Qualities of Expertise

Gaining expertise is difficult enough, but how can you tell if yourself (or someone else) has reached expert status? Unfortunately, multiple-choice tests are ineffective predictors since the benefit of expertise is being able to conjure up complex, situational-dependent solutions where there is no “correct” answer.

One of the simpler ideas is to see how long someone has been in an industry (say, 10+ years) and give them the benefit of the doubt. Surprisingly, for programmers at least, “programming experience gained in industry does not appear to have any effect whatsoever on quality and productivity.”1 Ironically, what does increase with experience is the confidence in your incorrect decisions.2

If you have the same one year of experience, ten years in a row, is that nine years of experience?3 Putting the time in is not necessarily effective. You need a strong feedback loop that allows you to hone your decision making and see what is effective,4 and an opportunity to vary and increase the difficulty and scope of your work.

To find expertise, we’ll need to look beyond the CV, using some generalized qualities across different domains.

Discrimination of subtle differences

The ability to make fine discriminations between similar, but not equivalent, cases is a defining skill of experts.

Empirical evaluation of the effects of experience on code quality and programmer productivity: an exploratory study

One of the most chill shows I watch is The Repair Shop.
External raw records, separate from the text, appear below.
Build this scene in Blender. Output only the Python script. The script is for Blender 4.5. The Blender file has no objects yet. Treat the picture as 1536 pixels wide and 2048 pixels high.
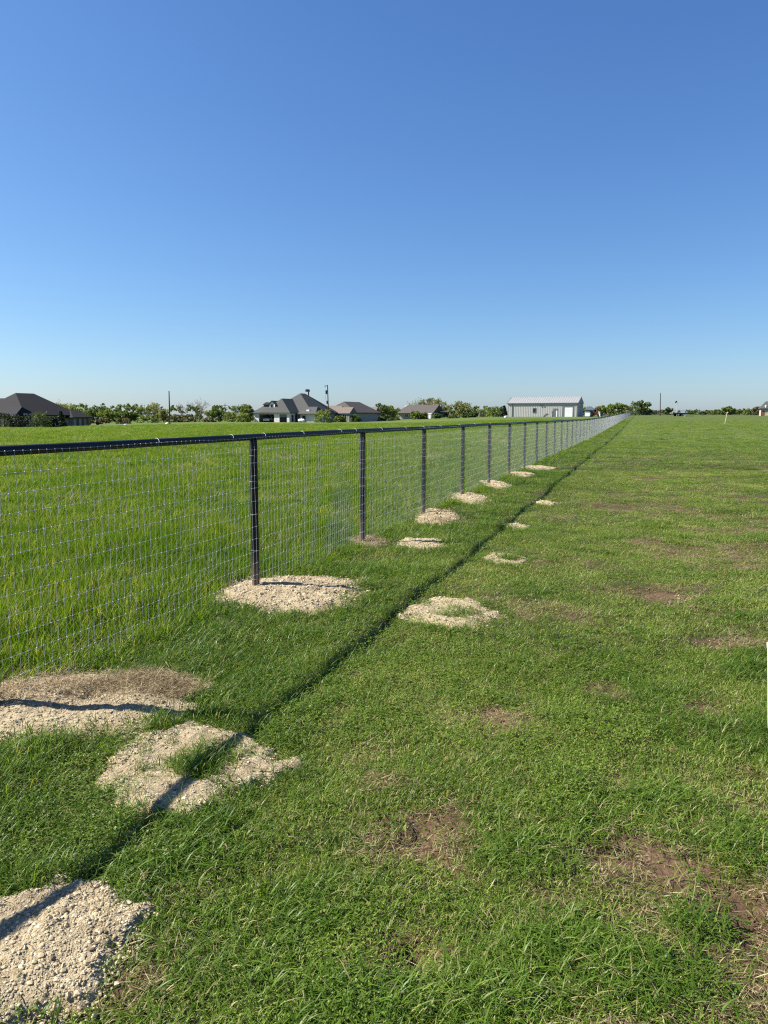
import bpy, bmesh, math, random
import numpy as np
from mathutils import Vector, Matrix

S = bpy.context.scene
COL = S.collection
rad = math.radians

# ------------------------------------------------------------------ camera
CAM_H = 1.364
F = 1420.0                       # focal length in pixels of the 1536 x 2048 photograph
PITCH = math.atan((1024 - 833) / F)
cam_d = bpy.data.cameras.new('camera')
cam_d.sensor_fit = 'VERTICAL'
cam_d.sensor_height = 34.6
cam_d.sensor_width = 25.95
cam_d.lens = 34.6 * F / 2048
cam_d.clip_start = 0.05
cam_d.clip_end = 8000
cam = bpy.data.objects.new('camera', cam_d)
COL.objects.link(cam)
cam.location = (0, 0, CAM_H)
cam.rotation_euler = (math.pi / 2 - PITCH, 0, 0)
S.camera = cam

# ------------------------------------------------------------------ light
SUN = Vector((-1.335, 0.13, 1.193)).normalized()
ELEV = math.asin(SUN.z)
AZ = math.atan2(SUN.x, SUN.y)    # from +Y, clockwise seen from above
W = bpy.data.worlds.new('World'); S.world = W
W.use_nodes = True
wn = W.node_tree.nodes; wl = W.node_tree.links
bg = wn.get('Background') or wn.new('ShaderNodeBackground')
sky = wn.new('ShaderNodeTexSky'); sky.sky_type = 'NISHITA'
sky.sun_disc = False
sky.sun_elevation = ELEV
sky.sun_rotation = AZ
sky.altitude = 0
sky.air_density = 1.0
sky.dust_density = 0.5
sky.ozone_density = 5.0
# the phone's colour response to a clear sky, the same all over the dome
sr = wn.new('ShaderNodeSeparateColor'); sc_ = wn.new('ShaderNodeCombineColor')
wl.new(sky.outputs[0], sr.inputs[0])
for ch, (gain, gam) in enumerate(((0.752, 1.12), (1.0, 1.014), (1.66, 0.81))):
    pw = wn.new('ShaderNodeMath'); pw.operation = 'POWER'; pw.inputs[1].default_value = gam
    ml = wn.new('ShaderNodeMath'); ml.operation = 'MULTIPLY'; ml.inputs[1].default_value = gain
    wl.new(sr.outputs[ch], pw.inputs[0]); wl.new(pw.outputs[0], ml.inputs[0]); wl.new(ml.outputs[0], sc_.inputs[ch])
wl.new(sc_.outputs[0], bg.inputs['Color'])
bg.inputs['Strength'].default_value = 0.05
sun_d = bpy.data.lights.new('sun', 'SUN')
sun_d.energy = 5.0
sun_d.angle = rad(0.53)
sun_d.color = (1.0, 0.95, 0.86)
sun = bpy.data.objects.new('sun', sun_d); COL.objects.link(sun)
sun.rotation_euler = (-SUN).to_track_quat('-Z', 'Y').to_euler()
S.view_settings.view_transform = 'Standard'
S.view_settings.look = 'None'
S.view_settings.exposure = 1.32
S.view_settings.gamma = 1.0
S.view_settings.use_curve_mapping = False
S.render.engine = 'CYCLES'
S.cycles.max_bounces = 8
S.cycles.diffuse_bounces = 3
S.cycles.glossy_bounces = 3
S.cycles.transmission_bounces = 4
S.cycles.transparent_max_bounces = 8
S.cycles.use_denoising = False
S.cycles.pixel_filter_type = 'BLACKMAN_HARRIS'
S.cycles.filter_width = 1.2

# ------------------------------------------------------------------ helpers: picture rays, noise, terrain
sP, cP = math.sin(PITCH), math.cos(PITCH)
def at(px, py, Y):
    """the point at ground distance Y seen at photo pixel px, py"""
    x = (px - 768) / F; u = -(py - 1024) / F
    dy = cP + u * sP; dz = u * cP - sP
    t = Y / dy
    return Vector((x * t, Y, CAM_H + dz * t))
def onground(px, py):
    x = (px - 768) / F; u = -(py - 1024) / F
    dy = cP + u * sP; dz = u * cP - sP
    t = -CAM_H / dz
    return Vector((x * t, dy * t, 0))

def _hash(ix, iy, seed):
    h = (ix.astype(np.int64) * 374761393 + iy.astype(np.int64) * 668265263 + seed * 1274126177) & 0xFFFFFFFF
    h = ((h ^ (h >> 13)) * 1274126177) & 0xFFFFFFFF
    h = h ^ (h >> 16)
    return (h & 0xFFFFFF) / float(0xFFFFFF)
def vnoise(x, y, seed=0):
    x = np.asarray(x, float); y = np.asarray(y, float)
    ix = np.floor(x); iy = np.floor(y)
    fx = x - ix; fy = y - iy
    fx = fx * fx * (3 - 2 * fx); fy = fy * fy * (3 - 2 * fy)
    a = _hash(ix, iy, seed); b = _hash(ix + 1, iy, seed)
    c = _hash(ix, iy + 1, seed); d = _hash(ix + 1, iy + 1, seed)
    return (a * (1 - fx) + b * fx) * (1 - fy) + (c * (1 - fx) + d * fx) * fy
def fbm(x, y, octv=4, seed=0):
    s = 0; a = 0.5; n = 0
    for k in range(octv):
        s = s + a * vnoise(np.asarray(x) * 2 ** k + 17.3 * k, np.asarray(y) * 2 ** k - 9.1 * k, seed + k)
        n += a; a *= 0.5
    return s / n
def sstep(a, b, x):
    t = np.clip((np.asarray(x, float) - a) / (b - a), 0, 1)
    return t * t * (3 - 2 * t)

def gz(x, y):
    x = np.asarray(x, float); y = np.asarray(y, float)
    D = np.maximum(y, 5.0)
    d = np.clip(D - 35, 0, 232)
    r = x / D
    z = 0.0098 * d * d / (d + 25) * sstep(-0.05, 0.22, r)
    z = z - 0.5 * sstep(-0.22, -0.48, r) * sstep(60, 125, D)
    near = 1 - sstep(30, 70, np.hypot(x, y))
    z = z + near * ((fbm(x / 1.7, y / 1.7, 3, 5) - 0.5) * 0.075 + (fbm(x / 0.28, y / 0.28, 2, 11) - 0.5) * 0.03)
    return z
def gz1(x, y): return float(gz(np.array([x]), np.array([y]))[0])

# fence line
FB = onground(512, 1178)
_v = (at(1280, 833, 1000) - at(768, 833, 1000)); _d = Vector((_v.x, 1000, 0)).normalized()
FDIR = _d
FNRM = Vector((FDIR.y, -FDIR.x, 0))          # to the camera's (lawn) side
def fdist(x, y):
    """signed distance from the fence line, positive on the lawn side"""
    return (np.asarray(x) - FB.x) * FNRM.x + (np.asarray(y) - FB.y) * FNRM.y

# ------------------------------------------------------------------ helpers: objects, meshes
def tag(o, label=None, cat=None, group=None, kind=None):
    if label: o['label'] = label
    if cat: o['category'] = cat
    if group: o['group'] = group
    if kind: o['kind'] = kind
    return o
def thing(name, label, cat, loc=(0, 0, 0), rz=0, group=None):
    o = bpy.data.objects.new(name, None); COL.objects.link(o)
    o.location = loc; o.rotation_euler = (0, 0, rz)
    o.empty_display_size = 0.2
    return tag(o, label, cat, group)

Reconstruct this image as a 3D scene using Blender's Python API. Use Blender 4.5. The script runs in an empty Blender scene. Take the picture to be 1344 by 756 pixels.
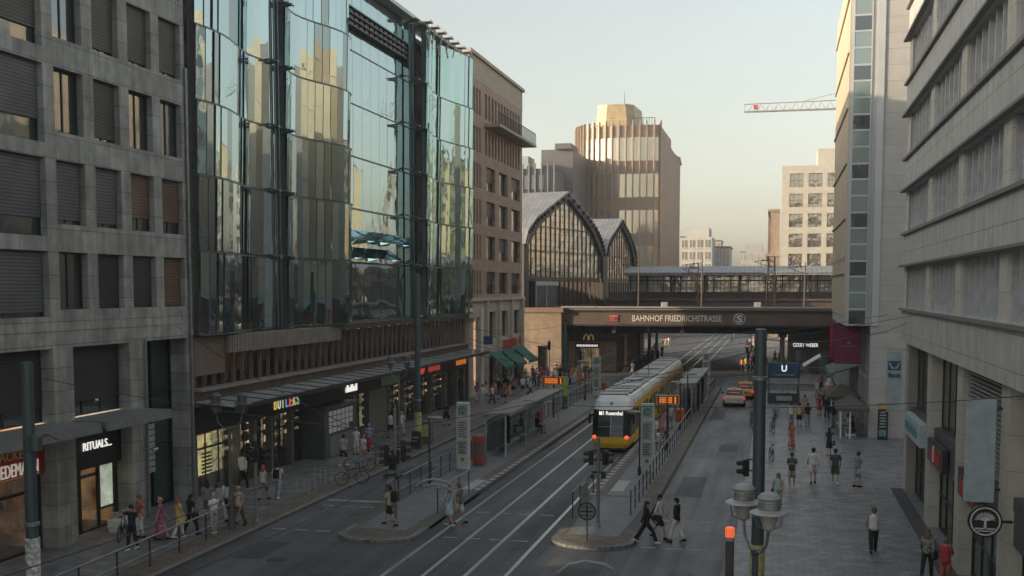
import bpy, bmesh, math, random
from mathutils import Matrix, Vector
random.seed(7)
sc = bpy.context.scene
C = sc.collection
R = math.radians
# ---------------------------------------------------------------- camera maths
FPX = 1500.0; PITCH = R(4.5); CAMH = 10.0
YAW = math.atan((1020-672)/FPX*math.cos(PITCH))
PPY = 379+FPX*math.tan(PITCH)
def G(px, py, z=0.0):
    a = (px-672)/FPX; b = -(py-PPY)/FPX
    f = math.cos(PITCH)+b*math.sin(PITCH); u = -math.sin(PITCH)+b*math.cos(PITCH)
    r = (a*math.cos(YAW)-f*math.sin(YAW), a*math.sin(YAW)+f*math.cos(YAW), u)
    t = (z-CAMH)/r[2]
    return Vector((r[0]*t, r[1]*t, z))
# ---------------------------------------------------------------- materials
MATS = {}
def nt(name):
    m = bpy.data.materials.new(name); m.use_nodes = True
    n = m.node_tree.nodes; l = m.node_tree.links
    n.clear()
    out = n.new('ShaderNodeOutputMaterial')
    return m, n, l, out
def mat(name, col, rough=.6, metal=0, var=.15, scale=3.0, bump=0, emit=0, spec=.5, stretch=(1,1,1), fine=0):
    if name in MATS: return MATS[name]
    m, n, l, out = nt(name)
    p = n.new('ShaderNodeBsdfPrincipled')
    p.inputs['Roughness'].default_value = rough; p.inputs['Metallic'].default_value = metal
    p.inputs['Specular IOR Level'].default_value = spec
    l.new(p.outputs[0], out.inputs[0])
    tc = n.new('ShaderNodeTexCoord'); mp = n.new('ShaderNodeMapping'); mp.inputs['Scale'].default_value = stretch
    l.new(tc.outputs['Object'], mp.inputs[0])
    no = n.new('ShaderNodeTexNoise'); no.inputs['Scale'].default_value = scale; no.inputs['Detail'].default_value = 6
    l.new(mp.outputs[0], no.inputs['Vector'])
    cr = n.new('ShaderNodeValToRGB')
    cr.color_ramp.elements[0].position = .3; cr.color_ramp.elements[1].position = .7
    cr.color_ramp.elements[0].color = [c*(1-var) for c in col]+[1]
    cr.color_ramp.elements[1].color = [min(1, c*(1+var)) for c in col]+[1]
    l.new(no.outputs[0], cr.inputs[0]); l.new(cr.outputs[0], p.inputs['Base Color'])
    if bump:
        b = n.new('ShaderNodeBump'); b.inputs['Strength'].default_value = bump; b.inputs['Distance'].default_value = .02
        l.new(no.outputs[0], b.inputs['Height']); l.new(b.outputs[0], p.inputs['Normal'])
    if emit:
        l.new(cr.outputs[0], p.inputs['Emission Color']); p.inputs['Emission Strength'].default_value = emit
    MATS[name] = m
    return m
def panel(name, col, bw, bh, axes='yz', rough=.7, joint=.55, mortar=.012, var=.12, offset=.5, bump=.3, dirt=.15, spec=.4, stain=0, vary=None):
    """stone slabs or paving laid in a bond, with joints and slab to slab variation"""
    if name in MATS: return MATS[name]
    m, n, l, out = nt(name)
    p = n.new('ShaderNodeBsdfPrincipled'); p.inputs['Roughness'].default_value = rough
    p.inputs['Specular IOR Level'].default_value = spec
    l.new(p.outputs[0], out.inputs[0])
    tc = n.new('ShaderNodeTexCoord'); sx = n.new('ShaderNodeSeparateXYZ'); cx = n.new('ShaderNodeCombineXYZ')
    l.new(tc.outputs['Object'], sx.inputs[0])
    idx = {'x': 0, 'y': 1, 'z': 2}
    l.new(sx.outputs[idx[axes[0]]], cx.inputs[0]); l.new(sx.outputs[idx[axes[1]]], cx.inputs[1])
    br = n.new('ShaderNodeTexBrick'); br.offset = offset
    br.inputs['Scale'].default_value = 1; br.inputs['Brick Width'].default_value = bw; br.inputs['Row Height'].default_value = bh
    br.inputs['Mortar Size'].default_value = mortar; br.inputs['Mortar Smooth'].default_value = .2
    br.inputs['Color1'].default_value = [c*(1-var) for c in col]+[1]
    br.inputs['Color2'].default_value = [c*(1+var) for c in col]+[1]
    br.inputs['Mortar'].default_value = [c*joint for c in col]+[1]
    l.new(cx.outputs[0], br.inputs['Vector'])
    no = n.new('ShaderNodeTexNoise'); no.inputs['Scale'].default_value = 1.3; no.inputs['Detail'].default_value = 8; no.inputs['Roughness'].default_value = .65
    l.new(tc.outputs['Object'], no.inputs['Vector'])
    mr = n.new('ShaderNodeMapRange'); mr.inputs[1].default_value = .3; mr.inputs[2].default_value = .7
    mr.inputs[3].default_value = 1-dirt; mr.inputs[4].default_value = 1+dirt
    l.new(no.outputs[0], mr.inputs[0])
    vm = n.new('ShaderNodeVectorMath'); vm.operation = 'SCALE'
    l.new(br.outputs['Color'], vm.inputs[0]); l.new(mr.outputs[0], vm.inputs['Scale'])
    last = vm.outputs[0]
    if stain:     # rain streaks running down the wall
        mp = n.new('ShaderNodeMapping'); mp.inputs['Scale'].default_value = (2.2, 2.2, .16)
        l.new(tc.outputs['Object'], mp.inputs[0])
        n2 = n.new('ShaderNodeTexNoise'); n2.inputs['Scale'].default_value = 1; n2.inputs['Detail'].default_value = 5
        l.new(mp.outputs[0], n2.inputs['Vector'])
        m2 = n.new('ShaderNodeMapRange'); m2.inputs[1].default_value = .35; m2.inputs[2].default_value = .75
        m2.inputs[3].default_value = 1; m2.inputs[4].default_value = 1-stain
        l.new(n2.outputs[0], m2.inputs[0])
        v2 = n.new('ShaderNodeVectorMath'); v2.operation = 'SCALE'
        l.new(last, v2.inputs[0]); l.new(m2.outputs[0], v2.inputs['Scale']); last = v2.outputs[0]
    l.new(last, p.inputs['Base Color'])
    b = n.new('ShaderNodeBump'); b.inputs['Strength'].default_value = bump; b.inputs['Distance'].default_value = .02
    b.invert = True
    l.new(br.outputs['Fac'], b.inputs['Height']); l.new(b.outputs[0], p.inputs['Normal'])
    MATS[name] = m
    return m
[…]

It’s a team of repair experts, taking worn down heirloom objects and returning them to their former glory. In one episode, art conservation expert Lucia Sclaisi is shown restoring a damaged painting. Where I see an old painting with a hole in it, Sclaisi sees:

  • the time period
  • the likely artist
  • the style
  • what has sullied the surface based on the color of the grime (she identified it as nicotine)
  • how highly finished it is and what finish is used (and thus how to best clean it)
  • and surely much more they didn’t show/I missed.

An expert can get information from clues that the novice didn’t even realize existed.

However, it’s not simply about knowing the information. If a quick Google search can tell us the answer, then it doesn’t require expertise. The big piece is knowing how to apply the information to make successful, situational-dependent decisions.


We all get lucky from time to time. Sometimes when the problem is a nail, we happen to have a hammer. Being able to consistently formulate a good solution to a variety of problems is the key here.

Situational-Dependent Solutions

I’ve mentioned “situational-dependent” several times now. What does that even mean?

As Andy Hunt emphasizes in Pragmatic Thinking & Learning: context is key.5 The same problem in a different context may require a different solution. Problems rarely have a one-size-fits-all solution. It requires expertise to correctly apply information within the right context.6

This means when encountering a new problem, an expert often asks important questions about the context. For example, the art restoration expert may ask where the painting has been stored, under what conditions, etc. I have a guess as to how some of these details could impact a painting, but I’m not sure how I could practically use that information. An expert does.

These details, which may seem unimportant to the novice, reveal nuances that can significantly inform the expert’s solution.

Assessing Expertise

Accurately assessing these qualities when hiring is easier said than done, and likely looks different across industries. However, the key qualities of expertise remain:

  • Ability to discriminate between subtle differences
  • Consistency
  • Situational-dependent solutions in the right context

If you are trying to assess expertise in an area that you don’t have much domain knowledge, Tyler Alterman has some great recommendations in their article, Why and how to assess expertise.

In many of my examples it’s easy to see the difference between a novice and an expert. Assessing someone proficient in a subject vs an expert can get tricky. In the end, if someone can consistently discriminate subtle differences in context-dependent situations to find the best solution, they’re well on their way to expertise.


  1. Oscar Dieste, Alejandrina M. Aranda, Fernando Uyaguari, Burak Turhan, Ayse Tosun, Davide Fucci, Markku Oivo & Natalia Juristo. Empirical evaluation of the effects of experience on code quality and programmer productivity: an exploratory study. Empirical Software Engineering. Feb 2017.
  2. James Shanteaua, David J. Weiss, Rickey P. Thomas, Julia C. Pounds. Performance-based assessment of expertise: How to decide if someone is an expert or not. European Journal of Operational Research. Apr 2000. p.254
  3. Andy Hunt. Pragmatic Thinking and Learning: Refactor Your Wetware. Sept 2008. p.15
  4. Tyler Alterman. Why and how to assess expertise. Effective Altruism Forum. Feb 2016.
  5. Andy Hunt. Pragmatic Thinking and Learning: Refactor Your Wetware. Sept 2008. p.35
  6. Iris Vessey. Expertise in Debugging Computer Programs: An Analysis of the Content of Verbal Protocols. IEEE Transactions on Systems, Man, and Cybernetics. Sept 1986.